The amendment is also in violation of the ILO, Worst Forms of Child Labour Convention, 1999 (No. 182), Article 3, which defines child labour as, inter alia, "all forms of slavery or practices similar to slavery, such as the sale and trafficking of children…" It prohibits the performance of any work that–by its nature or the circumstances in which it is carried out–is likely to harm the health, safety, or morals of children. Ironically, Iraq ratified the Convection on July 9, 2001, but the today’s parliamentarians have ignored the fact. The proposed amendment will thus set forth the grounds for child labour and sexual exploitation, disguising modern day slavery under the cloak of “consensual marriage.”
Human Trafficking and Iraqi Female Child
The amendment additionally promotes trafficking in human beings. The Protocol supplementing the United Nations Convention against Transnational Organized Crime, in Article 3, defines "trafficking in persons" as the act of, inter alia, "giving or receiving of payments or benefits to achieve the consent of a person having control over another person, for the purpose of exploitation." Knowing that dowry-marriage is built on a transaction between the parent, the guardian of the female child and the future spouse as beneficiary, such an arrangement can certainly be considered human trafficking. Moreover, child marriages are inherently non-consensual given that the female child is unable to consent to such exploitation. Furthermore, the absence of child consent or the irrelevance of the consent violates Article 16(2) of the Universal Declaration of Human Rights. The Declaration reads in the aforementioned article that "free and full consent of the intending spouses" is the only condition to enter into marriage. In this way, the amendment is in violation of this article as well.
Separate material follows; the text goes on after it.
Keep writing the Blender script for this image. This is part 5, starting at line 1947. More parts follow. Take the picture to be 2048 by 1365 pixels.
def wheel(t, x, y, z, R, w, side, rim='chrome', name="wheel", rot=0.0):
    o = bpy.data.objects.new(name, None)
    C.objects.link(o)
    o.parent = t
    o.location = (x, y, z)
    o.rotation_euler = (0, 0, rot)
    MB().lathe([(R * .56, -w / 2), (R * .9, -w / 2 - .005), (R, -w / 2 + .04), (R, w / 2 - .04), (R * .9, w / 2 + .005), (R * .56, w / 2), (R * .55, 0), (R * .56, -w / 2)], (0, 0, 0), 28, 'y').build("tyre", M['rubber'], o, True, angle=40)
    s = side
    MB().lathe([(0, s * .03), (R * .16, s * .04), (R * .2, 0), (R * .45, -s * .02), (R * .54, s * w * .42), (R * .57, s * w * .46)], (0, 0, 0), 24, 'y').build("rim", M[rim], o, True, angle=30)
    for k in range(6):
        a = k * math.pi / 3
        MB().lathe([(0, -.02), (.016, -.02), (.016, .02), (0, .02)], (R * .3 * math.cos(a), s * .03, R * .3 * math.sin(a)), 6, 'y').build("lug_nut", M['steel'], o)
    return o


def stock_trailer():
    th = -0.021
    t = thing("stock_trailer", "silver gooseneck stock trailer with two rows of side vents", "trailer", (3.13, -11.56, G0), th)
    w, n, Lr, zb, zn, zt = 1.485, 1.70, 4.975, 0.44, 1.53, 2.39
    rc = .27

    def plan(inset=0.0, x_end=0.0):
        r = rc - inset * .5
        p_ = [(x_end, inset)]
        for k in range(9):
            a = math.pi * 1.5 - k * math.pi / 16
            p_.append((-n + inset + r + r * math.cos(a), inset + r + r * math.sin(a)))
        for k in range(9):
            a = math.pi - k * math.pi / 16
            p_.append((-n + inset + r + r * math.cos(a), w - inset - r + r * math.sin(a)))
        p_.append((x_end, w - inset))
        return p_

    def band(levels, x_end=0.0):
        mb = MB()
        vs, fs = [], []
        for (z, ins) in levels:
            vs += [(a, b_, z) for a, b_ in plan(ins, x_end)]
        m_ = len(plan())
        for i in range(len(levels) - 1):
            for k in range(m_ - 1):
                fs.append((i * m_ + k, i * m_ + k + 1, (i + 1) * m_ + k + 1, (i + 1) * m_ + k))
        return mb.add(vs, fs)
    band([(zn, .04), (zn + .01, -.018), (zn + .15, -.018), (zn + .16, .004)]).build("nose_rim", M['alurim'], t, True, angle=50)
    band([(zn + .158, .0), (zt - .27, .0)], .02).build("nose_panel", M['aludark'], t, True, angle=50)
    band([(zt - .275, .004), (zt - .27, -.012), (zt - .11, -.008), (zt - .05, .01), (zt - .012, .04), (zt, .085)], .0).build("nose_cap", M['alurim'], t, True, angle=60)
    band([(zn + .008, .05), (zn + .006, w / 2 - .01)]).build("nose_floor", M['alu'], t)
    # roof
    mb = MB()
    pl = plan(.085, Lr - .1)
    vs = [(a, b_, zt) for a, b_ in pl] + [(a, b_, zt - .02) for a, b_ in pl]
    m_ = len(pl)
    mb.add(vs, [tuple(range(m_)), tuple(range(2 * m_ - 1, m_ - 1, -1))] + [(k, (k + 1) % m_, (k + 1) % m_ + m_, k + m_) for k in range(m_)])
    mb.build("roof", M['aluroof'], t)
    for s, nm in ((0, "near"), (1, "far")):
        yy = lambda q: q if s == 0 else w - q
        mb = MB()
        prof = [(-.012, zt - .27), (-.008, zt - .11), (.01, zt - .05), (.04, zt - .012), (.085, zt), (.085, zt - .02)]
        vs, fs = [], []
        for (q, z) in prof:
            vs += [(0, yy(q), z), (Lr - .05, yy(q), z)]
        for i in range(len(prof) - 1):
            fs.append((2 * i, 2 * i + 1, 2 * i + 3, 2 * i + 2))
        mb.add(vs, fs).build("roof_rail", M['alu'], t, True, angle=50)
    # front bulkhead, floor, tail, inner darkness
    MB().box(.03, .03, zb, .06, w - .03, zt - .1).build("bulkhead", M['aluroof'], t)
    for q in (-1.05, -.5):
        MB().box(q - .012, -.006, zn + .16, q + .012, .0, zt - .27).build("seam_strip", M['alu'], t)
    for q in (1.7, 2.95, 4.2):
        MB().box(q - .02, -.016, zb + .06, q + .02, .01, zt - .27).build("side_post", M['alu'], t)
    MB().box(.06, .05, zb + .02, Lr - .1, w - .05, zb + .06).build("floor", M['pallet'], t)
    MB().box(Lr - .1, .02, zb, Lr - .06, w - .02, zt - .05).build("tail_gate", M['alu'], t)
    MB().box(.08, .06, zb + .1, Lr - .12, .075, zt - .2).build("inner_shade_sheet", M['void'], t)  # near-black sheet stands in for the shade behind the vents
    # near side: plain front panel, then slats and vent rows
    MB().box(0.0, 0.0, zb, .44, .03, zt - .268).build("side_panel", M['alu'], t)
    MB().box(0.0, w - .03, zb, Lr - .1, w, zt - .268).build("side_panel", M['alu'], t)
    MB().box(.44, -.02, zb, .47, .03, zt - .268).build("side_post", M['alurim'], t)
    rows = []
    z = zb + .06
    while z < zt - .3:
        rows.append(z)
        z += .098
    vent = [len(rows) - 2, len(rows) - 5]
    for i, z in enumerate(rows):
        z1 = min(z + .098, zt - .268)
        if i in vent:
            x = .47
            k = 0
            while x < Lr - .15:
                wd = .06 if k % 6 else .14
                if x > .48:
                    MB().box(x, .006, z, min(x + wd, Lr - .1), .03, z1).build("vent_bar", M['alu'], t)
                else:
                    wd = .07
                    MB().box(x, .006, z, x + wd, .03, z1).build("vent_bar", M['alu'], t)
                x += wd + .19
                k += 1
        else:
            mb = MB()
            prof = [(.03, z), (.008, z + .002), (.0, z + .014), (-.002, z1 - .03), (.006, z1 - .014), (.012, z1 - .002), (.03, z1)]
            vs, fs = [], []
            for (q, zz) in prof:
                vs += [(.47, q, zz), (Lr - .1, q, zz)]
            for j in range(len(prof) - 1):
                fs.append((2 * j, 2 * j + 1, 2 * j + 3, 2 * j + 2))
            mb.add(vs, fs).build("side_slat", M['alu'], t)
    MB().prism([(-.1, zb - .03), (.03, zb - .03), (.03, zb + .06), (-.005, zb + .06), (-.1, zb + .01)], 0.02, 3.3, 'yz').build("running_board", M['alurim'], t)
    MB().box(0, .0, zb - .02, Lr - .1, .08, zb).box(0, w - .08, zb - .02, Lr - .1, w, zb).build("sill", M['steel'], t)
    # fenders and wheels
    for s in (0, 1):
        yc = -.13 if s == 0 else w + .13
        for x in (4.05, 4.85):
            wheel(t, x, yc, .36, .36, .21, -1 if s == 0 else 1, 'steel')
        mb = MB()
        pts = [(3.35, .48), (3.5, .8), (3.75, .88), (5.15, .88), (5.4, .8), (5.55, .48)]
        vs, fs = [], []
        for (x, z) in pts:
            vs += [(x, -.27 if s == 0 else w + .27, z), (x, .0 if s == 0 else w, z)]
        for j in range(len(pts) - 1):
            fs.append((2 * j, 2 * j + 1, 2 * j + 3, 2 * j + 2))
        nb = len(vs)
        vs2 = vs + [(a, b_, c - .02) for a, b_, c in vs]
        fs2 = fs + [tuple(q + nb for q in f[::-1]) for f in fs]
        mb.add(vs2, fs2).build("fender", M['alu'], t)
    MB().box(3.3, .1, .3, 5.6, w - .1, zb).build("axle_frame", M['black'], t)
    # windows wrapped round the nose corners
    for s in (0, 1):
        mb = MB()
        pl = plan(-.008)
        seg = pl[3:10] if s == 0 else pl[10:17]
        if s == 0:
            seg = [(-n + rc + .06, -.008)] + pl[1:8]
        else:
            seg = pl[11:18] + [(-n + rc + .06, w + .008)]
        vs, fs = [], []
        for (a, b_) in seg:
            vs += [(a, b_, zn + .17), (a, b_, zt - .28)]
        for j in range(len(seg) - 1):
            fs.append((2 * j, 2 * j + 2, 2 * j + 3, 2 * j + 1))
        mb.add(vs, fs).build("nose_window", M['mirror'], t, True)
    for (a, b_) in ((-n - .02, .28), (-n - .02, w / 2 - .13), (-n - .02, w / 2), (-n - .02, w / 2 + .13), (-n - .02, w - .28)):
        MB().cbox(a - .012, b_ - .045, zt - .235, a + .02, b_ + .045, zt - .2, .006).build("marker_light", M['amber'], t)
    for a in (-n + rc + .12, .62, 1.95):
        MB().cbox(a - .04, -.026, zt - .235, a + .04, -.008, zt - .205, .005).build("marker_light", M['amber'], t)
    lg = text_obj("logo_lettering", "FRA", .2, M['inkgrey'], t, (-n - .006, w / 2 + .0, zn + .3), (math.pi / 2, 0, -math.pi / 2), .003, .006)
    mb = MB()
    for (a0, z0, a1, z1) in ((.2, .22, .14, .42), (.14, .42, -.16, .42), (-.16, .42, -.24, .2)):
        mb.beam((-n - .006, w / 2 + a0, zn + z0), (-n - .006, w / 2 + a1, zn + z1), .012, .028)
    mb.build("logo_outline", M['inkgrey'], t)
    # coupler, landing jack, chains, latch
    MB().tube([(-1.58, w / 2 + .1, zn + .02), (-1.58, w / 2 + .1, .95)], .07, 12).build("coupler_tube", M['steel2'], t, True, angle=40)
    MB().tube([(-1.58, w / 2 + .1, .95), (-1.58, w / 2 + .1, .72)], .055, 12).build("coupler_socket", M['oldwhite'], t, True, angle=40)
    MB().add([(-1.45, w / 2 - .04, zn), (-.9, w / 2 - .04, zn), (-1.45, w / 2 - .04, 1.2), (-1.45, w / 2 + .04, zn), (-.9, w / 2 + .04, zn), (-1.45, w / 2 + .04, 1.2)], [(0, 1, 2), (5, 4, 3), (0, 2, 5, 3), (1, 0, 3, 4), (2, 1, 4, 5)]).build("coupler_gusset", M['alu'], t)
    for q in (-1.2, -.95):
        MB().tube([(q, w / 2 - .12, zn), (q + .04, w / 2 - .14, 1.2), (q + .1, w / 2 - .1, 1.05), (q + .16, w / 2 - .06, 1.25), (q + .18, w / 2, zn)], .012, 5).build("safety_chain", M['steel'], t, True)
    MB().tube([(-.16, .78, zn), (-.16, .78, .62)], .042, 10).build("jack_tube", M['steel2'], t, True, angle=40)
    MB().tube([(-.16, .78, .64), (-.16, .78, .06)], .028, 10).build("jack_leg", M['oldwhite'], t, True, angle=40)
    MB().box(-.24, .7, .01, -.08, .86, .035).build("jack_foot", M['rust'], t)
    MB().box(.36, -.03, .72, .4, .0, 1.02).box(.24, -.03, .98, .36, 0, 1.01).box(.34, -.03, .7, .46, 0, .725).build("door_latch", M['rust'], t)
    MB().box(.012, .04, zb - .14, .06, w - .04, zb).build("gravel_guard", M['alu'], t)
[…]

In addition, dowry-related violence is included in the definition of violence against women given in the United Nations Declaration on the Elimination of Violence against Women, Article 2(a). The Convention defines violence as any "physical, sexual or psychological harm or suffering to women, including threats of such acts, coercion or arbitrary deprivation of liberty whether occurring in public or private life." Child dowry-related marriage is therefore a type of violence against women, and the amendment clearly violates this Declaration to which Iraq acceded on August 13, 1986.
Child Rights in Peril
In the recently passed amendment, Article 2, Paragraph 3(c) requires the Shia Scientific Council and the Sunni Scientific and Fatwa Council, in coordination with the State Council, to develop a "code of Sharia Provisions on the Personal Status Matters” and be submitted within six months from the date of entry into force of this law, to regulate application of the proposed provisions of the amendment. Importantly, the councils are not legal bodies that legislate laws and regulations, but a board of religious experts on the sharia jurisprudence of Islam that courts should seek interpretations from. The decisions of the board are obligatory to the courts according to the new amendment. Accordingly, there is no active law or set of provisions on the enforcement of child marriage or child exploitation in Iraq yet. However, taking into account the increasingly audacious measures taken by the Shia Coordination Framework in Baghdad when it comes to exerting its will, there is no doubt that such codes could be circumvented if it so desires.